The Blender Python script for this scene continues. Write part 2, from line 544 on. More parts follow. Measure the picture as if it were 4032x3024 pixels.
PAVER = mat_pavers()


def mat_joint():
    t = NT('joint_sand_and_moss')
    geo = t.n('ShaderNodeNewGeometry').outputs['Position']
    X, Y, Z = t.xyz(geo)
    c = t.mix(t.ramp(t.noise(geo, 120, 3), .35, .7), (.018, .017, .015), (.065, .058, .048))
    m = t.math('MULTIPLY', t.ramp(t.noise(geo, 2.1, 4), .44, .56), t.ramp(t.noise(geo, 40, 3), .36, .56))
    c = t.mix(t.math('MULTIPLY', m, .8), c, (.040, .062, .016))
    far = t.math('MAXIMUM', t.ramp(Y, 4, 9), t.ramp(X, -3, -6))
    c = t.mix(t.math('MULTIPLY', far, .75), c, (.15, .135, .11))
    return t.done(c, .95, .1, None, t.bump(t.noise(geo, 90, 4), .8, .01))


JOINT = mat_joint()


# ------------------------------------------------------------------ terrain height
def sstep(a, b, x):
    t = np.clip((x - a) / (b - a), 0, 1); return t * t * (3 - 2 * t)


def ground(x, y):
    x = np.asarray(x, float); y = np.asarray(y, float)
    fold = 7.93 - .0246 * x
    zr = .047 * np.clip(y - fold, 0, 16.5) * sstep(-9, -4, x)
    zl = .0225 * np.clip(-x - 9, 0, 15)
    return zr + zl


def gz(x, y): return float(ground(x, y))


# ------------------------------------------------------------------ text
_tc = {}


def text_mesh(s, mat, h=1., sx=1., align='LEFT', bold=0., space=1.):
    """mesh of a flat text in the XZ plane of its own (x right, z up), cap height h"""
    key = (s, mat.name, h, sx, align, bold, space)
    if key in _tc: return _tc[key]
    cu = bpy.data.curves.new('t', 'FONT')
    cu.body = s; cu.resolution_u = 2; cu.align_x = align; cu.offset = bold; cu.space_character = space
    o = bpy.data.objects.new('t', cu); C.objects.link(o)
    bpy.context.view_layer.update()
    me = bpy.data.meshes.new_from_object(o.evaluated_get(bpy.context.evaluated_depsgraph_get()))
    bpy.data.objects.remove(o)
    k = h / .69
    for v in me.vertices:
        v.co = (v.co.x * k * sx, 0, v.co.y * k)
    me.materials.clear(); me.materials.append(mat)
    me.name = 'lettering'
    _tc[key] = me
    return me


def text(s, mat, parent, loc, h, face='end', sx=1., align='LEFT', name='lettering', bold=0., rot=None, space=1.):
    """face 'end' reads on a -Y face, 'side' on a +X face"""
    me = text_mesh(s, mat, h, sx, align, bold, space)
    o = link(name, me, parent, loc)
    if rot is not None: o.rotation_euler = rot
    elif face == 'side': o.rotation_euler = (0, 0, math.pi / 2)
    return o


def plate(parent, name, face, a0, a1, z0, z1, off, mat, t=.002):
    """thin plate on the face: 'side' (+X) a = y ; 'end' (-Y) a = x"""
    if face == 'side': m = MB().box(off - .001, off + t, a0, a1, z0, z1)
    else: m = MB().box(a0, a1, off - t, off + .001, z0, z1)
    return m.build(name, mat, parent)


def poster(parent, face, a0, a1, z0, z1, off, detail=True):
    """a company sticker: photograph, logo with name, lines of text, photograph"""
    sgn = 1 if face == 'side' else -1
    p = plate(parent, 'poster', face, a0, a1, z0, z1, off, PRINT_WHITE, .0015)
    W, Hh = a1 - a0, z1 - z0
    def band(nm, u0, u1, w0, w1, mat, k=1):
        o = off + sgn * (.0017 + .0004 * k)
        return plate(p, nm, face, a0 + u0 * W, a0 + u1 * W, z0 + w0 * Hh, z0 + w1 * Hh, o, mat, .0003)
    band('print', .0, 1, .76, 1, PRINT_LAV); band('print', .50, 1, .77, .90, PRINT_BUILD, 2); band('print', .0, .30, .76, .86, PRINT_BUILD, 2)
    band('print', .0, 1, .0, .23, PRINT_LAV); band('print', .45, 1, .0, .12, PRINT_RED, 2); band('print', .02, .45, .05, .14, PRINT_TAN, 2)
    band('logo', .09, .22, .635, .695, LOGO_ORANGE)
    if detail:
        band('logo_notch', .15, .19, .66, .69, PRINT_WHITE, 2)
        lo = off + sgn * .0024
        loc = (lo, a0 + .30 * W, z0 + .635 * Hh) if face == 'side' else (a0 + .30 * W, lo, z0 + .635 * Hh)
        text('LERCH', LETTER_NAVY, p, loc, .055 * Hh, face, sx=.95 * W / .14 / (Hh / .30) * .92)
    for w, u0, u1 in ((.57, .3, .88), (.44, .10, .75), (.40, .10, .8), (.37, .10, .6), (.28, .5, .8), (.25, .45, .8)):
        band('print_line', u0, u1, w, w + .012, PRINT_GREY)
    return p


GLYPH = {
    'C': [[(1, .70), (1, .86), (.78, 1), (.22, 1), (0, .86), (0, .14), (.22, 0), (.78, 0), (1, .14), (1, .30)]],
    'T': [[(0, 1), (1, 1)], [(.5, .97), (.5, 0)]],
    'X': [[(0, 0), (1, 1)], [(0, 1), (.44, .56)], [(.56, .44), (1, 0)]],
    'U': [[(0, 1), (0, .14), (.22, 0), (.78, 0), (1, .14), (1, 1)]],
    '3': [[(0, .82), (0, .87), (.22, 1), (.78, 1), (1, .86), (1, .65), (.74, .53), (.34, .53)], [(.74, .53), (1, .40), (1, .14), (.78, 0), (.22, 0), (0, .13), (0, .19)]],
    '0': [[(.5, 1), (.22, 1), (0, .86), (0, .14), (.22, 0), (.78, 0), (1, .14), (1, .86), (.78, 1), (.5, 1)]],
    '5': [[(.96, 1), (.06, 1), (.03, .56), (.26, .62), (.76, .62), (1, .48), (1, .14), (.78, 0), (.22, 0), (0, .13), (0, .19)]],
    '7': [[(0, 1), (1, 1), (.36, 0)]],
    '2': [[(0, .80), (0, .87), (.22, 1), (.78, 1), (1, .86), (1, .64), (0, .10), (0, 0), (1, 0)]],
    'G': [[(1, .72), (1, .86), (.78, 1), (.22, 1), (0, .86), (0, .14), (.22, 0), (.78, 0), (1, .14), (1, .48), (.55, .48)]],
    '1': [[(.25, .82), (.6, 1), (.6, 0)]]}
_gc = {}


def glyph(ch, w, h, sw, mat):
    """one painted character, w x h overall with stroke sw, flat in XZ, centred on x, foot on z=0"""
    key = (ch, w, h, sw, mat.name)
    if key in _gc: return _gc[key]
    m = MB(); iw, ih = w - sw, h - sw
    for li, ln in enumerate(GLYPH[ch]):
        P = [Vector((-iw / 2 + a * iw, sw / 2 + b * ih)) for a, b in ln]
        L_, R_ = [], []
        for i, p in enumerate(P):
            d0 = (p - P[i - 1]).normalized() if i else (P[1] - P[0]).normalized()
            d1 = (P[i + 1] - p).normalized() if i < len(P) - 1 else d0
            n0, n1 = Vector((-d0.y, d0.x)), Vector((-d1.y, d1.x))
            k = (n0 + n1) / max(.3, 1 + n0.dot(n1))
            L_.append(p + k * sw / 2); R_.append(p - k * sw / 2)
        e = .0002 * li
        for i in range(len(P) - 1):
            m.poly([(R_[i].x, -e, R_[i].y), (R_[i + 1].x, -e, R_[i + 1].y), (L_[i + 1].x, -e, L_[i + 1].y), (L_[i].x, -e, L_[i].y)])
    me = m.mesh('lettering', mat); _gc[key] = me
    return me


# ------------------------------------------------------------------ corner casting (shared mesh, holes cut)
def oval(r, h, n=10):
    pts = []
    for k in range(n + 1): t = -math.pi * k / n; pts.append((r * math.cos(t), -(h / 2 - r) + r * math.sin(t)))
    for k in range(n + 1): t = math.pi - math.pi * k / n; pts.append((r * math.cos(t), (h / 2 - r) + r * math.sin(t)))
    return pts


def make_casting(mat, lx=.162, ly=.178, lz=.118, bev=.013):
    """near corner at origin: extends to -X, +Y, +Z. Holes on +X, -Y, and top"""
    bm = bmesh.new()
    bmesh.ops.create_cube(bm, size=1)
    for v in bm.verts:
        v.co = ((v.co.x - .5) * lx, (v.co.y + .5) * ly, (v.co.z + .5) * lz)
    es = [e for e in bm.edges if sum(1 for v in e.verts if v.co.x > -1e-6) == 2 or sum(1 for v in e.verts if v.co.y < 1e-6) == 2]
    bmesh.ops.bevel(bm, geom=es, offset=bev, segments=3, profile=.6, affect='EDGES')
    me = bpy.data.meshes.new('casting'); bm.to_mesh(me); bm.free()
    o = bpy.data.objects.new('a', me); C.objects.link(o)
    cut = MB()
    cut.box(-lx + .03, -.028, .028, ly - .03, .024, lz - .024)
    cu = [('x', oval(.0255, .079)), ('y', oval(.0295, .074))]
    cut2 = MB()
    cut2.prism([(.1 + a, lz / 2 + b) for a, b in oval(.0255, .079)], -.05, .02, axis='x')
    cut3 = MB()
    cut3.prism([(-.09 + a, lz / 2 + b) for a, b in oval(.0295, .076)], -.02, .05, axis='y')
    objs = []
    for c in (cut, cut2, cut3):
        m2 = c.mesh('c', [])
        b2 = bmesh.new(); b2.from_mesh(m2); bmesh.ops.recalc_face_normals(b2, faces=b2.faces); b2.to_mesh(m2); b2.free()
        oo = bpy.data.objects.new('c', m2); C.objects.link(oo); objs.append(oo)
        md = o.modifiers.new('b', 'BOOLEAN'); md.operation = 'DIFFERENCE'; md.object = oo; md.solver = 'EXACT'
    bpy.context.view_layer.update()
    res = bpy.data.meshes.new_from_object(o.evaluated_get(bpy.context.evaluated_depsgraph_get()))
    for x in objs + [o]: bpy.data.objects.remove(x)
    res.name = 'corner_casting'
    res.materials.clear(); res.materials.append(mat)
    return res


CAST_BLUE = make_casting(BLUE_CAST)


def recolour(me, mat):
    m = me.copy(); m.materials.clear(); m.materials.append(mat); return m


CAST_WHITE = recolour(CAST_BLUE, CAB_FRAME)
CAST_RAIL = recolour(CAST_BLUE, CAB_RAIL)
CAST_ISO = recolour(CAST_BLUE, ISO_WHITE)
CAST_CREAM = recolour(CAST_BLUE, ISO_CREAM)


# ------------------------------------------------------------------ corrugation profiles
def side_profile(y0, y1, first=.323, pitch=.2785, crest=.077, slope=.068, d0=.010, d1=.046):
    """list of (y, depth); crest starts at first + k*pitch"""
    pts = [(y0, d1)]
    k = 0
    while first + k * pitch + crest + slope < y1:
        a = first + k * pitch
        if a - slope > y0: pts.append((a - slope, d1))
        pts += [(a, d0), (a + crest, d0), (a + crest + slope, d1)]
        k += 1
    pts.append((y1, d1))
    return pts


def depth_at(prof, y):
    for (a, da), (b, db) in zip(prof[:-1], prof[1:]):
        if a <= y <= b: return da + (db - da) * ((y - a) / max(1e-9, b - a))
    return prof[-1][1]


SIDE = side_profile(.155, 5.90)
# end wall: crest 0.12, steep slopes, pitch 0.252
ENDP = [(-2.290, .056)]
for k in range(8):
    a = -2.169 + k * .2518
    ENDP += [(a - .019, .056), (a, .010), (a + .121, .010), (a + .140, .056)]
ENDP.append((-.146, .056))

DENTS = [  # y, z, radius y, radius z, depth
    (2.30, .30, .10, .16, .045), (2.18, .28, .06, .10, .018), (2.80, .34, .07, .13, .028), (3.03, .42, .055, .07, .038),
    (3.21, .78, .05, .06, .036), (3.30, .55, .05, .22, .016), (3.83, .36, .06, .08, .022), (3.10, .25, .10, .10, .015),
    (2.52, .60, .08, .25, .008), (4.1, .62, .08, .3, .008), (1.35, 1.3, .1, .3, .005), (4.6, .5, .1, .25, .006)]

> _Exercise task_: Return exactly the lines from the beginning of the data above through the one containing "JOINT = mat_joint()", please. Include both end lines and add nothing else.

> _Written response_:
The Blender Python script for this scene continues. Write part 2, from line 544 on. More parts follow. Measure the picture as if it were 4032x3024 pixels.
PAVER = mat_pavers()


def mat_joint():
    t = NT('joint_sand_and_moss')
    geo = t.n('ShaderNodeNewGeometry').outputs['Position']
    X, Y, Z = t.xyz(geo)
    c = t.mix(t.ramp(t.noise(geo, 120, 3), .35, .7), (.018, .017, .015), (.065, .058, .048))
    m = t.math('MULTIPLY', t.ramp(t.noise(geo, 2.1, 4), .44, .56), t.ramp(t.noise(geo, 40, 3), .36, .56))
    c = t.mix(t.math('MULTIPLY', m, .8), c, (.040, .062, .016))
    far = t.math('MAXIMUM', t.ramp(Y, 4, 9), t.ramp(X, -3, -6))
    c = t.mix(t.math('MULTIPLY', far, .75), c, (.15, .135, .11))
    return t.done(c, .95, .1, None, t.bump(t.noise(geo, 90, 4), .8, .01))


JOINT = mat_joint()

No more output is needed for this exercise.